I am placing this post openly in the forum as others have previously raised concerns about the forum not feeling like a safe place to raise certain issues and I am hoping to be sending the message that SANE is collaboratively working with lived experience forum participants to work these issues out and that it is or soon will be a safe place to raise complaints or concerns with moderators
and/or management about everything and anything and achieve resolution, understanding and positive, progressive change.
 
Looking forward to hearing from you
 
Thanks
 

Re: I have no friends.

Hi @Fredd50 - sorry for any confusion. When you scroll up you will see your post is there now and my response to it 👍🏼 There was no breach - just a delay in it being live and we apologise for this inconvenience.  

Re: I have no friends.

@Lauz 

 

Thanks, in that case I will let things sit here and we can discuss behind the scenes.

 

As someone with severe trauma from institutional abuse, and who has had ongoing issues with forum staff we are still trying to resolve.
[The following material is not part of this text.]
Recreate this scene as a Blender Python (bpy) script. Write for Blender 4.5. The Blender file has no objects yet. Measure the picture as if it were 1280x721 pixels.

I do need to find out how a delay in going live presented to my browser as an acceptance and subsequent disappearance of the post and sort out the computer system so this doesn't happen again to me or anyone.

 

Hopefully we can allow this topic to go back to where it needs to go now and sort this issue out for everyone's benefit.

Re: I have no friends.

Hi @Fredd50, we sincerely apologise for any offence or pain caused by the post, it wasn't intended as we were attempting to come from a place of support and understanding. @Lauz 

Re: I have no friends.

@BryanaCamp I tried meet up again and actually found some friends. I've also met a few people through salsa dancing. I have a lot of people through Facebook because of my dance classes and going to meet up. This is good news however they all live in the city and it takes a long time for me to get to the city. I need friends that are local. I have found a job that is local and made friends through there. I guess I need to persist and keep trying. It takes work but it's worth it. I hope this is good news. Thanks for your replies.